According to The New York Times, American Crossroads, Karl Rove's super PAC, has decided that trying to make the American people hate and fear Barack Obama just isn't going to work. So their advertising is going to use a softer sell, a more-in-sorrow-than-in-anger approach to convincing Americans to vote for Mitt Romney in the fall. It seems like a perfectly reasonable thing to do-I've been arguing for some time that it's absurd to believe that large numbers of voters are going to radically alter their view of the president they've been watching for the last three years because of some television ads they saw-and it's backed up by Crossroads' own opinion research:
Behind the story of the ad's creation rests one of the greatest challenges for Republicans in this election: how to develop a powerful line of attack against a president who remains well liked even by people who are considering voting against him.

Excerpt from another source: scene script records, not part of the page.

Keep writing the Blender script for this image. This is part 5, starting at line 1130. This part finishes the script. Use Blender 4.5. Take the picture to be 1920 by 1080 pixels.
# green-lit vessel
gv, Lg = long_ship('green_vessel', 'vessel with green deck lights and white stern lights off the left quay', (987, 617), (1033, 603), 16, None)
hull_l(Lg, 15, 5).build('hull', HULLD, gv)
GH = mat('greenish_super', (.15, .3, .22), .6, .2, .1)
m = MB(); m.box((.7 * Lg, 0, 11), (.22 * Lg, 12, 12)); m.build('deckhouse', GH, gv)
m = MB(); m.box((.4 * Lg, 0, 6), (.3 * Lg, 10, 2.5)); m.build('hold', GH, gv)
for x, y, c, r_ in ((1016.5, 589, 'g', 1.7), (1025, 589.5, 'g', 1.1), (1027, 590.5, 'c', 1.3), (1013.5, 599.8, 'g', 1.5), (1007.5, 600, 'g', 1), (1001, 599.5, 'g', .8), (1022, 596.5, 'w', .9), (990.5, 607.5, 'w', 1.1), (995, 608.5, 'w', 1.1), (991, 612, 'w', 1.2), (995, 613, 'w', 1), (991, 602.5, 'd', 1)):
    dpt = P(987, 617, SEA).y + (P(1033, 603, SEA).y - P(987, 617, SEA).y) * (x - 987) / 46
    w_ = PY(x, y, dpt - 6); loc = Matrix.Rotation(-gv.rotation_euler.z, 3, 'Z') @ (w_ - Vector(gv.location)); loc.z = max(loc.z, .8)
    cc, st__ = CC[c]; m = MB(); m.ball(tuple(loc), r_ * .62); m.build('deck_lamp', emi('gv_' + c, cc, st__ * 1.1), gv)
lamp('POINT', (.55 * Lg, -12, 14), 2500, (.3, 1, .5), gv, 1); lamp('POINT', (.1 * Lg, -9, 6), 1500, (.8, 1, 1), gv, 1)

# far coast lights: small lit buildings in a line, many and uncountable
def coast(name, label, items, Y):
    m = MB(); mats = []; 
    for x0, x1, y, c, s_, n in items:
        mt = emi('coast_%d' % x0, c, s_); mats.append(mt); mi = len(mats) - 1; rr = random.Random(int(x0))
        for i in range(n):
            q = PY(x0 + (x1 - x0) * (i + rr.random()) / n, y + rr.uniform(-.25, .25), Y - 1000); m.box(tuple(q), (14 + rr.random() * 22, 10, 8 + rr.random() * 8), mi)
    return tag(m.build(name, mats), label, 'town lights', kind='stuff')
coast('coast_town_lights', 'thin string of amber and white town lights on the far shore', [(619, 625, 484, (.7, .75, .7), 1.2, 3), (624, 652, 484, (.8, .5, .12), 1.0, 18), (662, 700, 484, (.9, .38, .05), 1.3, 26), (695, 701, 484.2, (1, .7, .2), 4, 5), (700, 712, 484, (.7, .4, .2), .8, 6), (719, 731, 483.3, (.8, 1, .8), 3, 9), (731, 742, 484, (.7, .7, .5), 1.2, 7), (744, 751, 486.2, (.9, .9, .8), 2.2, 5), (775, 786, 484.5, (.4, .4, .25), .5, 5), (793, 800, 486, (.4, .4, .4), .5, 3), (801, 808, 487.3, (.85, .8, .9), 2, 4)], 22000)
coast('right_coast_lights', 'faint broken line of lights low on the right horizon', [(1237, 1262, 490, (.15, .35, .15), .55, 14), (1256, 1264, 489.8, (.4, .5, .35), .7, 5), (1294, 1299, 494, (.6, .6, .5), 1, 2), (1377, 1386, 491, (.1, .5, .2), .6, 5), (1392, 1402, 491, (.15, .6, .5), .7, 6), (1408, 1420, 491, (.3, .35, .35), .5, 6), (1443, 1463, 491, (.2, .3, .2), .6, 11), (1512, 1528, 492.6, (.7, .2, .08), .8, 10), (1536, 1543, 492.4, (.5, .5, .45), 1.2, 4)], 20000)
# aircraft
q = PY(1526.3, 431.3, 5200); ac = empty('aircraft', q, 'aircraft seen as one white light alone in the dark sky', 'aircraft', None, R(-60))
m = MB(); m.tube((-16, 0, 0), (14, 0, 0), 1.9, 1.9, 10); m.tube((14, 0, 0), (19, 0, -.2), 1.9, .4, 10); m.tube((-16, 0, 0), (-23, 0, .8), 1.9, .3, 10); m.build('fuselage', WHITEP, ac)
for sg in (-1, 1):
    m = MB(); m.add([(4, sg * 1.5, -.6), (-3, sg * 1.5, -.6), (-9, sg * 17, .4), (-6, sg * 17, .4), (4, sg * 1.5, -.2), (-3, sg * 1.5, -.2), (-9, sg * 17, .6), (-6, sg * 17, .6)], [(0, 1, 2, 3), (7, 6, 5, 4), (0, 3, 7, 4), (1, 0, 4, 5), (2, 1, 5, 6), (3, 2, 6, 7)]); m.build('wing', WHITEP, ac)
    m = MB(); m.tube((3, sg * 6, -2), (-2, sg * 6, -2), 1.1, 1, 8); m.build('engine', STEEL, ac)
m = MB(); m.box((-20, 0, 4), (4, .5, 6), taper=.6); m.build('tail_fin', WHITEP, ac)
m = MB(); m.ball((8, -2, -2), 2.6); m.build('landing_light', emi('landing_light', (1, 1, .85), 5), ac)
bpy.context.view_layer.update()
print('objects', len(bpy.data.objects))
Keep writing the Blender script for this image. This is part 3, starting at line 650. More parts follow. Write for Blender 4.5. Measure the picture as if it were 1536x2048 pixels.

The concept for the newest advertisement and even some of the lines in the script were culled directly from focus groups of undecided and sometimes torn voters that were held over nearly a year. As Crossroads strategists would learn after 18 different focus groups and field tests, from Missouri to Colorado to Ohio to Florida, the harshest anti-Obama jabs backfire with many Americans. Middle-of-the-road voters who said they thought the country was on the wrong track were unmoved when they heard arguments that the president lacks integrity. And they did not buy assertions that he is a rabid partisan with a radical liberal agenda that is wrecking America.
"They are not interested in being told they made a horrible mistake," said Steven J. Law, president of Crossroads GPS and the affiliated "super PAC," American Crossroads. "The disappointment they're now experiencing has to be handled carefully."
What's interesting about this is that these guys are obviously professional enough to know when their instincts and desires are wrong. It isn't as though Karl Rove doesn't relish going negative, and like all partisan Republicans, I'm sure the folks at Crossroads would love nothing better than to lob vicious attacks at the President. So a part of them must cringe every time they have to acknowledge that Americans basically like Obama. Let's watch the ad:
There is a problem with this kind of approach, though: it depends on things staying exactly as they are. If you convince people that a candidate has been sent forth from the pits of hell to destroy America, then a quarter of healthy GDP growth isn't going to change their minds about whom to vote for. But if you convince them that things haven't worked out as they had hoped, then if things are looking better and better, they may find it quite easy to swing back to Obama's side.